Frontex yöneticisi Euronews'e yaptığı açıklamada, kendilerini bekleyen kadere rağmen bazen göçmenlerin 'boğulmamasını' sağlamanın en iyi yolunun geri dönmek olduğunu belirtti.
Frontex İcra Direktörü Hans Leijtens Euronews'e verdiği demeçte, Avrupa'ya gelen sığınmacıların sık sık insan hakları ihlalleriyle anılan Libya'ya geri gönderilmemesini dilediğini ancak kurumunun bazen 'başka seçeneği olmadığını' söyledi.
Avrupa Birliği'nin sınır ve sahil güvenlik ajansı Frontex, denizde hayat kurtarmak için yeterince çaba göstermediği gerekçesiyle insan hakları grupları tarafından düzenli olarak eleştiriliyor.
Avrupa kıyılarına doğru ilerleyen ve genellikle ağzına kadar insanla dolu tekneleri tespit etmek için insansız hava araçları ya da uçaklar kullanıyor. Daha sonra koordinasyon merkezi uyarılıyor ve göçmen tekneleri genellikle durdurularak diğer Akdeniz kıyılarına geri gönderiliyor.
Bunların arasında, Avrupa'ya tehlikeli deniz geçişlerinin kilit çıkış noktası olan ve göçmenlere yönelik işkence dahil ağır insan hakları ihlallerinin yaygın olarak belgelendiği Libya da yer alıyor.
Göçmenlerin Libya topraklarına geri bırakıldıklarında karşılaşacakları akıbet sorulduğunda Leijtens şu yanıtı verdi: "İnsanların Libya'ya geri gönderilmesini istemiyorum. Bunu yapabilmemizin tek yolu, deniz kurtarma koordinasyon merkezini bilgilendirmek. Eğer Libya topraklarındaysa, sorumluluğu Libyalılar üstlenmelidir ve üstleniyorlar."

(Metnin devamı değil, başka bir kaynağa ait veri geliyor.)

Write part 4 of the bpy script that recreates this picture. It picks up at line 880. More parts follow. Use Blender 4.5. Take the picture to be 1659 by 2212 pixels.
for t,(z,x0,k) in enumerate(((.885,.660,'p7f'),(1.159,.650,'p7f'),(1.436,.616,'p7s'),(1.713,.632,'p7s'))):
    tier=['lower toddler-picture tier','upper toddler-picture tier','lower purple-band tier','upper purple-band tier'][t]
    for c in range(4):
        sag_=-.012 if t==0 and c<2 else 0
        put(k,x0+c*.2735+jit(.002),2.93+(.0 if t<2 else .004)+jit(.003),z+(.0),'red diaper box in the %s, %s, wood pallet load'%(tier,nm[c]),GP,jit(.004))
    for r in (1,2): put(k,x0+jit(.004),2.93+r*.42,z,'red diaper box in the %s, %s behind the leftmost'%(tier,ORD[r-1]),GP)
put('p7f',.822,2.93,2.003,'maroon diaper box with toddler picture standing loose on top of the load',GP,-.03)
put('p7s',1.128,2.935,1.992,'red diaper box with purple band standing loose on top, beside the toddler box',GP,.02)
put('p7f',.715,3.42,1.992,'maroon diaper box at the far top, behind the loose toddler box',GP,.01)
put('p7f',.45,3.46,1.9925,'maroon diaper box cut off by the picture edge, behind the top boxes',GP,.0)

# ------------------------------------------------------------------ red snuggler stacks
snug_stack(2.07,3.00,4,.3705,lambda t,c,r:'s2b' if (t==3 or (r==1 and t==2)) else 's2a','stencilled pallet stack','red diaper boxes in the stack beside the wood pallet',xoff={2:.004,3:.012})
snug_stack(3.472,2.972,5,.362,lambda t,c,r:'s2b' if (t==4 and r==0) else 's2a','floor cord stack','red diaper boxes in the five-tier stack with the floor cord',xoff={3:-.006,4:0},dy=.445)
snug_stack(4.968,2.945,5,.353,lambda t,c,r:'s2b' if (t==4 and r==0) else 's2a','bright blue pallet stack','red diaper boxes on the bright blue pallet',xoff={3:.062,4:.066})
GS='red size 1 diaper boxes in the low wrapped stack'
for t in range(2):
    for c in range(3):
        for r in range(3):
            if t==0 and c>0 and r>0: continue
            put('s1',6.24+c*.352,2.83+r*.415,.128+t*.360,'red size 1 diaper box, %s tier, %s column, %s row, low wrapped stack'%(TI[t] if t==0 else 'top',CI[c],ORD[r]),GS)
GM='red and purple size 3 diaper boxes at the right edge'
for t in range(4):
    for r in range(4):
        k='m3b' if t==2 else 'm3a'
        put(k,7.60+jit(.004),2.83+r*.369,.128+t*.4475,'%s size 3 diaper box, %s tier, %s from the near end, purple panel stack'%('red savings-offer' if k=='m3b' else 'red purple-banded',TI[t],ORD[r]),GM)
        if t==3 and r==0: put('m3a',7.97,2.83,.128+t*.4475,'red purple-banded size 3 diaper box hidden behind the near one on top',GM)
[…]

Leijtens kendisine sık sık Frontex'in neden tekneleri Libya'ya geri göndermek yerine tehlikede olanları kurtarma sorumluluğunu üstlenen STK'ları uyarmadığının sorulduğunu söyledi ve şu yanıtı verdi: "Bu insan hayatıyla oynamam anlamına gelirdi, çünkü STK'lar yoksa koordinasyon da olmazdı, o zaman insanlar boğulabilirdi."
Frontex yöneticisi Euronews'e yaptığı açıklamada, kendilerini bekleyen kadere rağmen bazen göçmenlerin 'boğulmamasını' sağlamanın en iyi yolunun geri dönmek olduğunu söyledi: "Ben bu sorumluluğu alamam. Dolayısıyla, her ne kadar insanların Libya'ya geri gönderilmesinden hoşlanmasam da, eğer bir seçim yapmam gerekirse, hayat kurtarmamayı hayat kurtarmaya tercih ederim."
'Ekosistemin bir parçası'
Tehlike altındaki sivilleri arama ve kurtarma sorumluluğunu üstlenen STK'lar, AB üye ülkelerinin ciddi düşmanlığıyla karşılaşmakta.
Ancak Leijtens, STK'ları 'ekosistemin bir parçası' olarak gördüğünü ve Frontex ile denizde hayat kurtarmak için 'iş birliği' yaptıklarını söyledi.
Sonra da şunu ekledi: "Onlarla temas halindeyim, konuşuyoruz. Birbirimizin pozisyonlarını anlamaya çalışıyoruz, birbirimizi engellemediğimizden emin olmaya çalışıyoruz çünkü hepimiz örneğin denizde hayat kurtarma ihtiyacını görüyoruz," dedi.
Frontex'in görevlerinden biri de iltica başvuruları reddedilen kişilerin geri gönderilmesi. Kendisi bunun STK'larla daha fazla işbirliğinin mümkün olduğu bir alan olduğunu belirtti.
Leijtens, "Örneğin, yaptığımız şey, insanları geri gönderdikten sonra, insanların hayatlarını yeniden kurmalarına yardımcı olmayı amaçlayan bir geri dönüş sonrası programımız var," dedi.
"Bunun için de Avrupa Frontex finansmanıyla bizim adımıza bu işi yapmaları için STK'ları işe alıyoruz. Bu yüzden bence bu aslında çoğu zaman anlatılandan daha incelikli bir resim."
Son iki yıldır Frontex'in başkanlığını yürüten Leijtens, Frontex'in arama ve kurtarma çalışmalarında potansiyel bir genişleme olasılığını değerlendiriyor.
Avrupa Komisyonu Başkanı Ursula von der Leyen, Frontex'in Avrupa'nın dış sınırlarını güvence altına alma misyonuna önemli bir destek sağlayabilecek bir sayı olan 30 bin kişilik bir personel artışı önerdi.